Что ж, господин из Франкфурта как-никак располагал наилучшей, как говорится секретной, информацией. Знал даже историю возникновения этой галиматьи, которую я назвал “Невидимка. Тирада на трех берегах”, более того, знал — да-да, уверяю вас! — каждое слово беседы, состоявшейся между мною и экс-директором “Бургтеатра”, и в этакой стенограмме продемонстрировал читателям своей газеты, что способен превратить эту предысторию в веселую пьеску. Во время похода, который мы с театральным экс-директором предприняли сообща — критику об этом было известно, — Пайман якобы, “раскрасневшись и с трудом переводя дух, то и дело восклицал: ‘Напишите пьесу, Рансмайр!” А когда мы “сидели на спиленной сосне и поедали припасенные булочки с ромадурским сыром”, я рассуждал о некой греческой царице, а именно об “Алкионе из Овидиевых ‘Метаморфоз’”: “Знаете, Пайман, я уже полностью исчерпал ее в романе ‘Последний мир’” <...> “Ошеломленный Пайман вскричал: ‘Напишите же пьесу, Рансмайр!’” И пьеса, “увы, в самом деле была написана”.
Я вправду огорчился. Что же такое я сварганил, раз он твердит, что лучше бы этого вовсе не писать, лучше бы сразу поскорее забыть, вычеркнуть, уничтожить. Господин из Франкфурта выдал свою рекомендацию опять-таки совершенно бескорыстно, ведь после уничтожения, после гильотинирования всего неугодного на театре ему тоже останется только произносить дифирамбы. Но кому охота непрерывно слушать похвалы? Выходит, сей господин готов был скорее пожертвовать собой и своим заработком критика — да-да, остаться без куска хлеба, — чем сызнова отсиживать на бесплатных местах для прессы этакую жуткую пытку. Ведь сущее бесчестие: знойным летом 2001 года наш добрый малый выехал из Франкфурта, чтобы увидеть премьеру “Невидимки”, — и на тебе... В свое оправдание могу только сказать, что нашего путешественника наверняка разозлило не иначе как стечение многих несчастливых обстоятельств. Уже в самом начале возникло недоразумение. А дело было вот как.

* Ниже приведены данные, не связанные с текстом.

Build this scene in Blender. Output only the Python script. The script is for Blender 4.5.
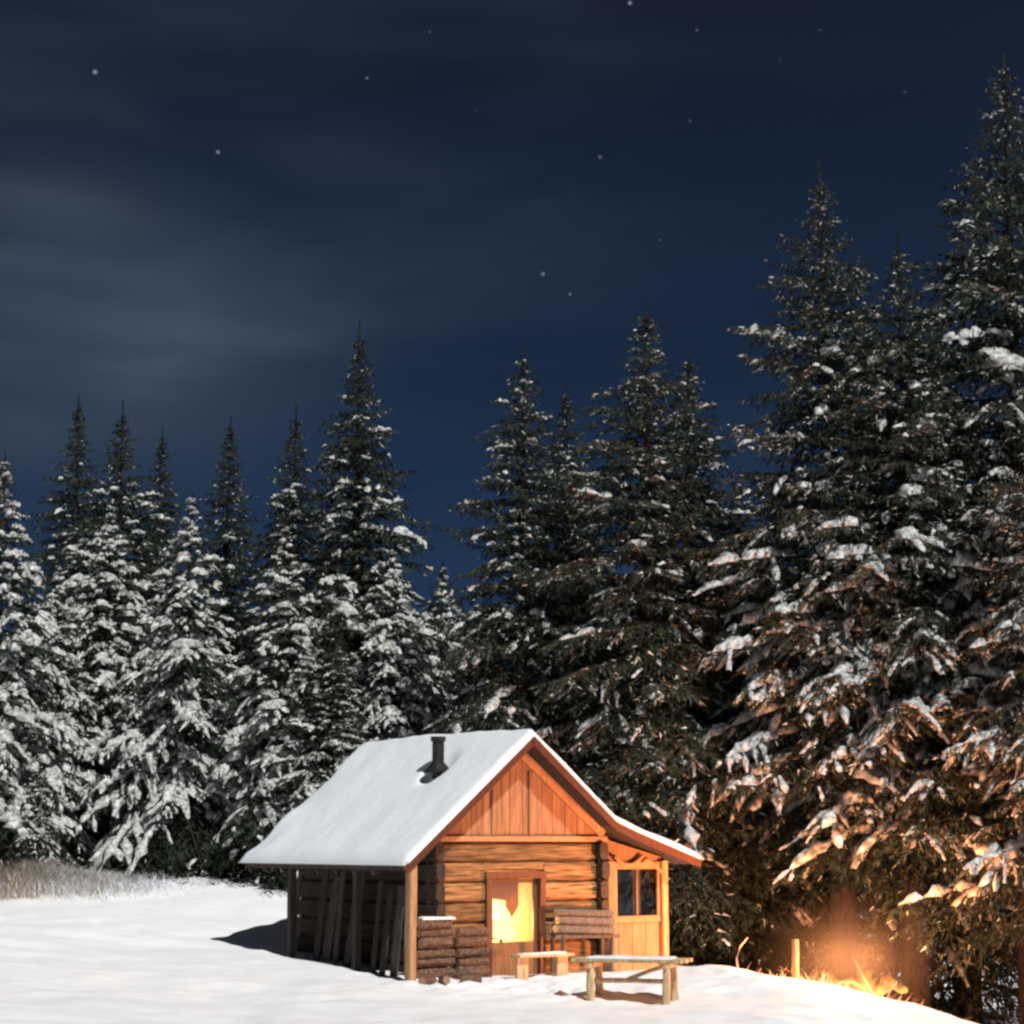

В поездках, даже в немецкоязычную заграницу, иной раз вдруг начисто забываешь значение какого-нибудь слова и тщетно стараешься его вспомнить. В данном случае господин из Франкфурта никак не мог вспомнить, что, собственно, значит слово “тирада”. В конце концов он каким-то образом пришел к выводу, что “тирада” непременно имеет отношение к ненависти и отчаянию, а потому ожидал услышать на премьере “большой гневный монолог” и, естественно, вознегодовал, что его так грубо разочаровали. “Там следовало бы, — писал он на другой день, — там следовало бы чувствовать бездонную ненависть, исступленное отчаяние... каждый звук — как удар”.
Но в тот злополучный вечер ничего такого не было. Что бы ему захватить с собою словарь! И совсем необязательно тяжеленный, многотомный гриммовский, ведь как в нем, так и в любом поменьше, вплоть до тонюсенького школьного справочника по немецкому языку, толкование слова “тирада” отнюдь не связывается с ненавистью и отчаянием. Ненависть всегда оговаривается особо: ненавистные тирады существовали и, наверно, существуют до сих пор. Но без дополнительных, уточняющих эпитетов тирада всегда была попросту словесным потоком, словоизвержением, чуточку недовольным и агрессивным, о чем напоминает исходное французское слово tirer{8} , но ненависть и отчаяние звучат иначе.